Autrement dit, on pourrait demander plus aux parents les plus riches, alors que c’est déjà trop pour les plus pauvres. "Le fait que les jeunes défavorisés fréquentent beaucoup moins la cantine s'explique par des raisons économiques. Le coût du repas s'établit en moyenne autour de 3,30 euros, ce qui est beaucoup moins que le coût réel. Pouvoir dépenser une telle somme par jour et par enfant représente un sacré budget à la fin du mois."

L'enjeu de la gratuité totale

La deuxième option dont dispose le maire revient à aller vers la gratuité totale et inconditionnelle, une manière d'assurer l'égalité de tous les enfants devant leur plateau. "Comme l'école est gratuite, on peut décider que la nourriture que l'on fournit à l'école est gratuite", avance Louis Maurin, directeur de l'Observatoire des inégalités. C'est d'ailleurs ce qui existe en Suède et en Finlande. 
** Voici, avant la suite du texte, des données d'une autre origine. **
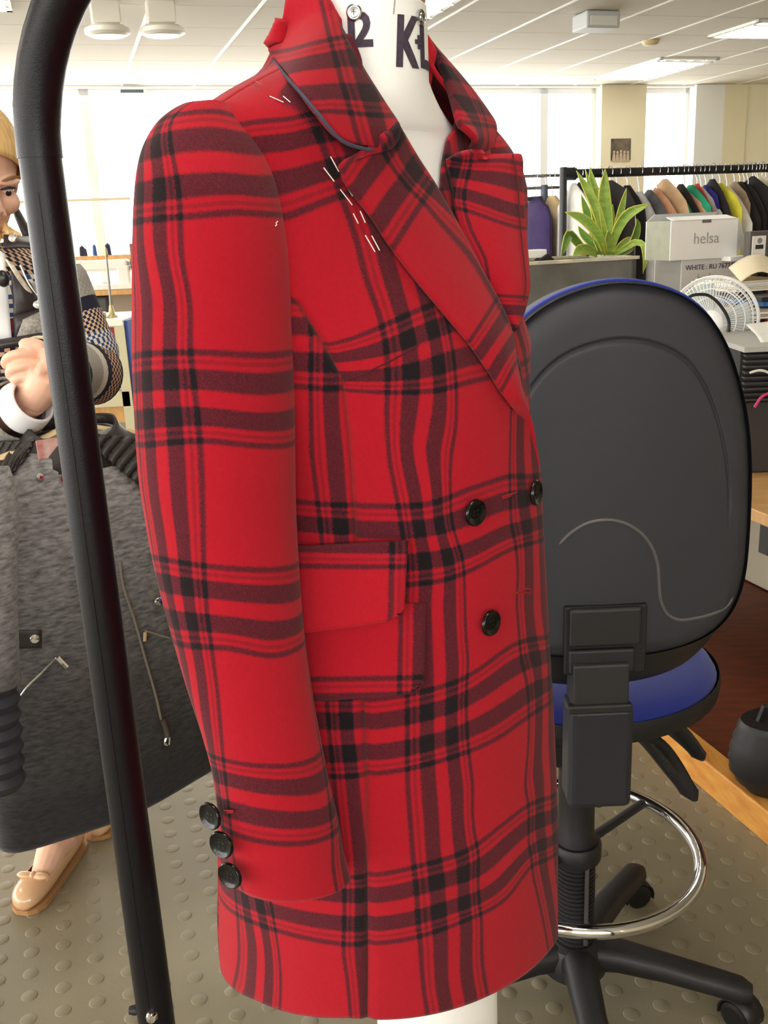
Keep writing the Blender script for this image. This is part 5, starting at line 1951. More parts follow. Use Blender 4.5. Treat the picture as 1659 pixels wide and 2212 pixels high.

Les députés de La France insoumise ont déposé une proposition de loi bientôt débattue pour faire de la restauration scolaire un service public gratuit. "Il faut remettre au cœur cet enjeu de la gratuité comprenant la cantine comme un temps très important pour la santé de nos enfants, pour la mise en collectivité et pour que les parents puissent travailler tranquillement", défend Clémentine Autain, députée LFI de Seine-Saint Denis.

Mais là aussi, il y a des bémols : "La gratuité totale veut dire qu'il y aurait des familles très favorisées qui en profiteraient", souligne Nathalie Mons. "Aller vers une gratuité totale de la cantine ne se justifie pas car ça ferait exploser les coûts." Deux logiques s'opposent : la première selon laquelle la charge de bien nourrir les enfants revient aux parents, et la seconde pour qui cette tâche revient à la société tout entière. 

10 tarifs à Paris

La troisième solution est une sorte de voie intermédiaire entre le tarif unique et la gratuité totale pour tout le monde : la progressivité du prix du repas, avec un tarif qui croit en fonction du revenu des parents. Souvent, cette progressivité est établie selon le quotient familial de la famille de l'enfant scolarisé. Par exemple, à Paris, il y a 10 tranches tarifaires, de 13 centimes pour le quotient familial le plus faible à 6 euros pour les familles les plus aisées

Seulement 45% des établissements scolaires français pratiquent des tarifs modulés en fonction des revenus. "L'idéal est de pouvoir avoir une progressivité de façon à ce qu'il y ait des prix élevés payés par les familles les plus favorisées pour aider à réduire les coûts des familles défavorisées", défend Nathalie Mons. Une solution proche de celle-ci revient à pratiquer des tarifs progressifs, avec un échelon gratuit pour les familles les plus modestes.

" On ne peut pas du tout laisser le choix aux communes parce qu'elles n'ont pas les reins solides "

Il reste un dernier débat : et si finalement, toute cette histoire ne devait plus être du ressort des maires ? C'est précisément ce que proposent les Insoumis : "On ne peut pas du tout laisser le choix aux communes parce qu'elles n'ont pas les reins solides. Soit c'est l'État qui le décide, soit c'est très compliqué pour les collectivités", affirme Clémentine Autain. Une vision à laquelle s'oppose assez logiquement l'Association des maires de France.

Quoi qu'il en soit, c'est une décision importante et un instrument majeur de la politique sociale des communes, dont les futurs maires seront élus dans quelques jours. C'est un véritable débat de société qu'il faudrait avoir sur cette question : "La France est un pays riche et a les moyens de faire manger gratuitement ses enfants dans les cantines. C'est un problème de choix politique", observe Louis Maurin.